Talking Husky Football with Kyle Benn

Throughout the past five years of the Steve Sarkisian Era at Washington, former Husky Kyle Benn and I always disagreed about the former UW coach. Kyle proved to be a steadfast supporter of Sark's, while I viewed the King of Bubble Screens as a huckster and bad fit at Washington since day one. With the dust having settled since Sark's resignation last December, I asked Kyle his reaction to Sark's departure to USC.  

"I was pretty shocked by it," he said. "I didn't see him leaving. Perhaps I had blinders on. I thought he was going to be here for awhile. Especially as they would throw out USC or the NFL or other big time programs as rumors, I still thought he was building this program back up and establishing himself here.

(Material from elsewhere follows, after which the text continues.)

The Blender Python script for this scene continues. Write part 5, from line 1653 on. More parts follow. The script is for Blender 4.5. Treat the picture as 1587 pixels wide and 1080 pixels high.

"So when he took off I was surprised by it," he said. "And I was angry because we would have to start all over again with recruiting and a new culture and all new coaches and systems. It wasn't ideal. But as you know, I have been a supporter of him and his staff in the past. But after a day or so, he was dead to me. And I look forward to the Huskies beating the crap out of USC every year they play."

Given that Kyle was a former captain for Washington and snapped the ball to Marques Tuiasosopo during the 2000 Rose Bowl season, we always talk about the offensive line. Kyle had been optimistic about the O-line going into last year, and his faith was rewarded.

"I was very happy with how they played," he said. "Obviously you can't just say Bishop Sankey is a great running back without mentioning that the offensive line helped him get those yards. Yes, his ability, talent and hard work got him there, but the offensive line got him there too. They really played well.  I loved how they got shifted around and still got the performance out of them."

One thing Kyle and I agreed on was why 6'7" tight end Austin Seferian-Jenkins wasn't thrown to more often in 2013. We both concurred that a player of his size and ability could run short routes and easily gain yards on short passes.

"You usually don't know what play was called and what the quarterback subsequently does," Benn said. "There are so many factors that come into play. But in my time there, from Cam Cleland to Jerramy Stevens, we always ran a play action play called a wide delay. We either straight pass blocked, and Tui or Cody (Pickett) or Brock (Huard) would fade back, and then after 3-4 seconds, the tight end would release just 3-4 yards, and the QB would dump it to him, and it was an easy 5 yards every time. Or play action, as linebackers come running down and the tight end blocks (for 2 Mississippi), and then releases and catches an easy ball. I don't know enough about the Xs and Os in the last 10 years to know if that's still a big factor in the game. But that was always (easy yardage) with the tight ends we had at Washington."

Benn chuckled and then recounted a quick story.

"I coached over in Japan in an all-star game as the offensive coordinator," he said. "If you analyzed the game, you would say I was the worst coordinator ever because I kept running the wide delay.  Constantly throwing to a 6'6" tight end from Washington going against all the Japanese kids. It was 5 yards, 5 yards, 5 yards, 5 yards. Plus it was my brother (at tight end) so there was some nepotism there. No one knew that in Japan."

With Chris Petersen now the head coach at Washington, Benn is "very happy" with the hire. As we looked ahead to the 2014 season, I expressed my disappointment in Washington's cream puff schedule for out of conference games. It was originally set up to help prop up Sarkisian's win total. But looking at the first month of games against Hawaii, Eastern Washington, Illinois and (for God's sake) Georgia State, it will be a humdrum September in terms of competitiveness.

But Benn wasn't disappointed.     

"Normally I like to see a powder puff opponent and a big time opponent", he said. "But with our schedule this year, I don't have too much commentary on how soft it is. Because we've got a new coach, new scheme, and we need a bit of a warm up to work out the kinks. So it's not going to be the most exciting football in the world, and  I'm not really looking forward to going out and seeing those teams. But this schedule lets them go out there with some training wheels on before they go against Oregon, UCLA, etc.

 "Hopefully there is the energizing factor of a new coach," he added. "I'm excited for the new season. I'm thinking with a new coach and new system, after losing our star QB, star running back and star tight end, 9 wins again would be respectable."

 I heard this and shook my head. "With that soft schedule?"  I asked. "In my opinion, anything less than 9 wins is grounds for a firing,"    

"You always want to fire everybody!" he said.